Assign someone to it and they just find random shit that gets dumped into your workshop. Hard to say how useful it is, but I always build one.
I'm always hit or miss on voice in these games.
The worst part is that it's another Bethesda game where they hired four dudes to voice 90% of all characters in the game, and one of them is Brandon Keener. "Sup Garrus, what are you selling today?" "Oh hey Garrus, mind tending those crops over there?" "Fuck you Garrus, time to die." At Bunker Hill he's both the barkeep's son AND a dude sitting at the bar that he talks to. I mean, sure, the guy has a cool voice, but unlike most voice actors he only has that one extremely distinctive and instantly recognizable voice that never changes in the slightest.

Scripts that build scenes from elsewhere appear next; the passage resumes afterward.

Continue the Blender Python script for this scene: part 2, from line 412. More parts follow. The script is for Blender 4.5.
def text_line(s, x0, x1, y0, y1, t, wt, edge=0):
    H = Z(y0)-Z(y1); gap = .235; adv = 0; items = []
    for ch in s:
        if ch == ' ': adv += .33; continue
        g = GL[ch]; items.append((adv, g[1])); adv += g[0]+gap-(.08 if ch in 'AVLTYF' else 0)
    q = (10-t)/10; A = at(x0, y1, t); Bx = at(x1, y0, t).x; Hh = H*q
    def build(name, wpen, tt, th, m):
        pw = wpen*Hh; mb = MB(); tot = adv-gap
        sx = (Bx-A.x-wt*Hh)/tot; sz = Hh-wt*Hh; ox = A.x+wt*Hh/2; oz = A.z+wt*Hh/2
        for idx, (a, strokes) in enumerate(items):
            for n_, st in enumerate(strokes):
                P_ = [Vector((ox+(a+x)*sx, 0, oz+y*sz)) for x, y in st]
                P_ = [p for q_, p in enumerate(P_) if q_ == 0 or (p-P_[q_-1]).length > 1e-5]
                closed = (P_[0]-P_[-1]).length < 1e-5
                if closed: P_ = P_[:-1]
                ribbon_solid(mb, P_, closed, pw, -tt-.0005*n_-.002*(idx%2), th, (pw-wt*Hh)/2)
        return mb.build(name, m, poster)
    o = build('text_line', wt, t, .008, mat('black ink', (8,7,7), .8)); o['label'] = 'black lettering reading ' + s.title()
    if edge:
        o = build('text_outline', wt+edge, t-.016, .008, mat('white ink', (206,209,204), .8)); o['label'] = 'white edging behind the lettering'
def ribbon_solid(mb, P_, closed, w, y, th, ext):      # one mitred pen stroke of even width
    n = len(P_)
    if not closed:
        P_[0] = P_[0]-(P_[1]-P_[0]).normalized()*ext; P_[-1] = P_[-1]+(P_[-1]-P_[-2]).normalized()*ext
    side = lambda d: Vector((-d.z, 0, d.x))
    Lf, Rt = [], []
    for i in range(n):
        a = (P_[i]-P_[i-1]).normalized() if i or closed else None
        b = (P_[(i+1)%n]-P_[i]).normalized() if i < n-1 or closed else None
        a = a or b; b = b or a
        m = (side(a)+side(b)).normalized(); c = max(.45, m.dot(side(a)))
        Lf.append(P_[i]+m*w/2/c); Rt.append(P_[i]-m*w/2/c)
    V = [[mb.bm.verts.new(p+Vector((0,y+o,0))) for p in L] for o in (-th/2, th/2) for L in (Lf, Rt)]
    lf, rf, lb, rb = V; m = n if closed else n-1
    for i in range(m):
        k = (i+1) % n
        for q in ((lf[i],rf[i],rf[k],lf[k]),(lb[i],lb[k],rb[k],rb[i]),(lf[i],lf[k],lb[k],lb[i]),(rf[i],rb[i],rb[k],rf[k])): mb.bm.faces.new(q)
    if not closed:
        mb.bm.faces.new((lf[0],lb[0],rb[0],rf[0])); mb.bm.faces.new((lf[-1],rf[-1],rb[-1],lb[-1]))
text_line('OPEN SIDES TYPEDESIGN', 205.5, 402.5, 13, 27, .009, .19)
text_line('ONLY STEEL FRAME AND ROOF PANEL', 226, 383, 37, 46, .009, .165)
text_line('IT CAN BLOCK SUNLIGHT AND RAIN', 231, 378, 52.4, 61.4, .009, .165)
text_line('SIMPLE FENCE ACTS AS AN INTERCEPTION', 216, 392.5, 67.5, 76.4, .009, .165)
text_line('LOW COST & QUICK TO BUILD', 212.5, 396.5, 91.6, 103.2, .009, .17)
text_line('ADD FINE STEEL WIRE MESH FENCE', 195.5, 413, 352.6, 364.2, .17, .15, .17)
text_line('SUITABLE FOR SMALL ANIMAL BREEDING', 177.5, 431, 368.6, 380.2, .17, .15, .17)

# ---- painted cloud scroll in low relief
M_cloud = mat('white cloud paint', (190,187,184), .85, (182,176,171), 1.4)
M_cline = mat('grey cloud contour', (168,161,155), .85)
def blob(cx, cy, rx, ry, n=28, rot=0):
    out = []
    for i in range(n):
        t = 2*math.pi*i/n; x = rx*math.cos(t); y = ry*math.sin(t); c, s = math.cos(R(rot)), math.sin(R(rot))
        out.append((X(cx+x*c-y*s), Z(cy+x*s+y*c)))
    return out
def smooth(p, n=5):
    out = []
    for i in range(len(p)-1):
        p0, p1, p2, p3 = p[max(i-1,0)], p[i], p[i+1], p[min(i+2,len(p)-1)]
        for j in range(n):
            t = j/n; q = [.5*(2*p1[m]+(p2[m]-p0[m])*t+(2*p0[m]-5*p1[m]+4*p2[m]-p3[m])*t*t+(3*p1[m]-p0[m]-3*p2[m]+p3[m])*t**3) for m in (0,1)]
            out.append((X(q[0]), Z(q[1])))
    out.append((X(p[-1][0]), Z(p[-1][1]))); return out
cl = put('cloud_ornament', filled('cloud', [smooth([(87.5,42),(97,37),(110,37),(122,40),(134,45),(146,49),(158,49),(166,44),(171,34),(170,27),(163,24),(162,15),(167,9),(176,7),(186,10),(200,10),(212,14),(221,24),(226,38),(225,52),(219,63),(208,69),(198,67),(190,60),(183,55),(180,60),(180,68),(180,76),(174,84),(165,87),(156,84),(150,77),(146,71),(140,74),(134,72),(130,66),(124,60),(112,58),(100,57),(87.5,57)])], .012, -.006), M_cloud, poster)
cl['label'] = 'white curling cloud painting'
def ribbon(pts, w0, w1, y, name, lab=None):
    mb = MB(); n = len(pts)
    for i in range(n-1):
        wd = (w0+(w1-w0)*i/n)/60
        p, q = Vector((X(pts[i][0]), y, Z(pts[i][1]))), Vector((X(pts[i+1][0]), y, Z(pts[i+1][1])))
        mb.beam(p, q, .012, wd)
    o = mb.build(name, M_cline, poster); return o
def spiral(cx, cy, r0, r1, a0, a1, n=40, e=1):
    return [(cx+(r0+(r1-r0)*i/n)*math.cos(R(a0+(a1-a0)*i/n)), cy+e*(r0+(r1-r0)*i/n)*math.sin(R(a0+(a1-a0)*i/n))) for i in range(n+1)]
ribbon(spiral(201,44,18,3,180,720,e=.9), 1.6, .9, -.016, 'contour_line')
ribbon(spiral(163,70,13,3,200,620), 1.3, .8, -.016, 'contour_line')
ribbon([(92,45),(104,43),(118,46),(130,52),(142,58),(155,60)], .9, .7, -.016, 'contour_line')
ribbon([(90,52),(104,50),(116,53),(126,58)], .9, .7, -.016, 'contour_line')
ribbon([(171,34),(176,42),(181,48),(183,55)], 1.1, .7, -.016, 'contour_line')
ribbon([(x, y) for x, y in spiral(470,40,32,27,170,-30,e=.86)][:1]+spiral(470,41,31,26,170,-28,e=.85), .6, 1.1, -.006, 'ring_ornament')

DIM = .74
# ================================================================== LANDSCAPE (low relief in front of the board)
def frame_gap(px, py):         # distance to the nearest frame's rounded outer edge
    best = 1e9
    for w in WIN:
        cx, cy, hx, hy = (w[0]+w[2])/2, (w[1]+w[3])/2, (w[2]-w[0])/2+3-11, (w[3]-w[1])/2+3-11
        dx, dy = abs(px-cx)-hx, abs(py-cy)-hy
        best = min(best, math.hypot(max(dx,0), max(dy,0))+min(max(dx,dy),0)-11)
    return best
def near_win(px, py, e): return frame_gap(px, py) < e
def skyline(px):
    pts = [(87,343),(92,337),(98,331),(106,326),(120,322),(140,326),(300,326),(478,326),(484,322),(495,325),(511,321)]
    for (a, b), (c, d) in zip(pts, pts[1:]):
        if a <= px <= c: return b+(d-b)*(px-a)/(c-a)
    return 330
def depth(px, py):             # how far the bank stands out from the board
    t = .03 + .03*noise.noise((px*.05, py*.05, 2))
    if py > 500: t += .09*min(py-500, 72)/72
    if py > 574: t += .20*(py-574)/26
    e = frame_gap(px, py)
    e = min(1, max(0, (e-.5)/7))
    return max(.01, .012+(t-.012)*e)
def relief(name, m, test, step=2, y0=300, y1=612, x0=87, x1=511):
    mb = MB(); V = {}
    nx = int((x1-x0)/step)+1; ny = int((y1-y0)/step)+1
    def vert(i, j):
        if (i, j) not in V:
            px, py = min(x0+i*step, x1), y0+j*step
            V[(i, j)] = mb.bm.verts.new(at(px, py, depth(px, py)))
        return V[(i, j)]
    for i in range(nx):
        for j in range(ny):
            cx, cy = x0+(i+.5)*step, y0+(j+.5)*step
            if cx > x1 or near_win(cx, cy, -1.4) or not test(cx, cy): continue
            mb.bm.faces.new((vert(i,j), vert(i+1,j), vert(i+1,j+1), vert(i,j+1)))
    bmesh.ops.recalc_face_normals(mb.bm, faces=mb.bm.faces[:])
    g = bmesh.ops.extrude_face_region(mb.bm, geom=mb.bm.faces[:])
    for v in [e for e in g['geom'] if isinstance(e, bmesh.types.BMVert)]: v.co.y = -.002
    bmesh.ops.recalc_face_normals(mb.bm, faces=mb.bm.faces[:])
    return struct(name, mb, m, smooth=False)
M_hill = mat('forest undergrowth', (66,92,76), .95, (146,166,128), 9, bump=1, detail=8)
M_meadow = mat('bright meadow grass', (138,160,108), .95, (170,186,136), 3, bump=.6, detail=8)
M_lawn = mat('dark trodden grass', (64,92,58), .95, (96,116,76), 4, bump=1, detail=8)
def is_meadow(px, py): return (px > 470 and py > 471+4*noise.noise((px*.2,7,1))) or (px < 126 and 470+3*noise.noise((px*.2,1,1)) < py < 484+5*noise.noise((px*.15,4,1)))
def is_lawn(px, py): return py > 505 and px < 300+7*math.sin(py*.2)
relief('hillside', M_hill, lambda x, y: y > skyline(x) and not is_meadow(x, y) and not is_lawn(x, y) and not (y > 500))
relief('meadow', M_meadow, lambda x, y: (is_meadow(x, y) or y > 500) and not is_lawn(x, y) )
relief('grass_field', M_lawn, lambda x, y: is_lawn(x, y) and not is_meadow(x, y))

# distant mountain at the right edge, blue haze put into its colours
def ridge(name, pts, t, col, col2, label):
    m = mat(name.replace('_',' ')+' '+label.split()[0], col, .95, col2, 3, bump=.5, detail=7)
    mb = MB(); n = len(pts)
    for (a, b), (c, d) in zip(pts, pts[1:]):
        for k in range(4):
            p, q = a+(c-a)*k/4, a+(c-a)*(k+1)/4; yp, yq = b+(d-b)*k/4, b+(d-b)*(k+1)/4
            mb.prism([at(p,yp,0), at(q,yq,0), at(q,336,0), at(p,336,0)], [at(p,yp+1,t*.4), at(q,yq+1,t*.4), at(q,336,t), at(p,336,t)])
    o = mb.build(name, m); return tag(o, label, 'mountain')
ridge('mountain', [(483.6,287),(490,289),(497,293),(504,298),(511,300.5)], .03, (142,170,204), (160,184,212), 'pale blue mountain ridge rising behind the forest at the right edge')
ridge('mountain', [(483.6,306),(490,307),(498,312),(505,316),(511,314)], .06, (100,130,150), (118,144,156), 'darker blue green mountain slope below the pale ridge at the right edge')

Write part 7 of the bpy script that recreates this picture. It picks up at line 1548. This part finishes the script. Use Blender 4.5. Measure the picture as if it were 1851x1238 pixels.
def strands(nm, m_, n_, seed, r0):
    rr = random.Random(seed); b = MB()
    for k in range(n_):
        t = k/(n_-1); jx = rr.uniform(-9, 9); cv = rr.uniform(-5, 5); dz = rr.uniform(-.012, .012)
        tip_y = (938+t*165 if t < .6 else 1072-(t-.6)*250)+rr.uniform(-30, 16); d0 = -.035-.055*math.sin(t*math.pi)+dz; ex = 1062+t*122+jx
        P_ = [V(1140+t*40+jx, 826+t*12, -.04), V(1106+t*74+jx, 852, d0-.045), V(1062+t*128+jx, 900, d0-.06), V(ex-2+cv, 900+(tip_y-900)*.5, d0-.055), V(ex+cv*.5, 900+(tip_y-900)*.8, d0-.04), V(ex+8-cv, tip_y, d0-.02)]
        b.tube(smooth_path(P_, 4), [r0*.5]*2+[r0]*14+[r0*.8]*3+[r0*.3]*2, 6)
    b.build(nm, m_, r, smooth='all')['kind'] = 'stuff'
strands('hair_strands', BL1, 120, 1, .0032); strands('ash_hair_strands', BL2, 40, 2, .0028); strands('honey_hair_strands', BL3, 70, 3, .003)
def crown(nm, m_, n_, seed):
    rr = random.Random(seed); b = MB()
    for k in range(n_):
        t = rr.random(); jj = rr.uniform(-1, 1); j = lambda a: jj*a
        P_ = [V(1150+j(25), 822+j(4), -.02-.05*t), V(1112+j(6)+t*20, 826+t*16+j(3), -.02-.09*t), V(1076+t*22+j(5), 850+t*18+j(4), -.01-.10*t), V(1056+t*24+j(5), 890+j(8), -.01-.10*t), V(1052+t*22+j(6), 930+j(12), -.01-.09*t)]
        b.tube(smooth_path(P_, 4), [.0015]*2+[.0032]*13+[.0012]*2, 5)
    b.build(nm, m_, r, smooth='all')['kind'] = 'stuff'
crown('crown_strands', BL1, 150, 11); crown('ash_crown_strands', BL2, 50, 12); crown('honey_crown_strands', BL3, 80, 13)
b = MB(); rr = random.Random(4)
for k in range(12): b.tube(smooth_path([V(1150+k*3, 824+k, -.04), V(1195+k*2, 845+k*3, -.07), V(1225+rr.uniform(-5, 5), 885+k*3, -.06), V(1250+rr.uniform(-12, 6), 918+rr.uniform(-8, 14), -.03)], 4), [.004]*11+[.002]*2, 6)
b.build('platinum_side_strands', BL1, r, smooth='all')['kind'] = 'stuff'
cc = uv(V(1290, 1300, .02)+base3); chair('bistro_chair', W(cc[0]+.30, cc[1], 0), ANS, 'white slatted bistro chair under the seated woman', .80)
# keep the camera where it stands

Really wish they would just spend the money and hire Troy Baker, Nolan North, Steve Blum, Liam O'Brien, Laura Bailey, Tara Platt, Tara Strong, etc. like pretty much every other big budget game.
Edit: BTW, the guide is typical Prima quality. Just a massive dump of spoilers that will all be on the wiki soon if not already, and pretty much no useful analysis of any game systems. I was considering buying it if they provided any sort of math behind how AP/shot is calculated, info on which things are additive and which are multiplicative, etc. but there is nothing like that. It sucks that they get to do most of the big games instead of Piggyback or Future Press, companies that actually put some effort into their guides beyond just organizing an info dump and making it look pretty.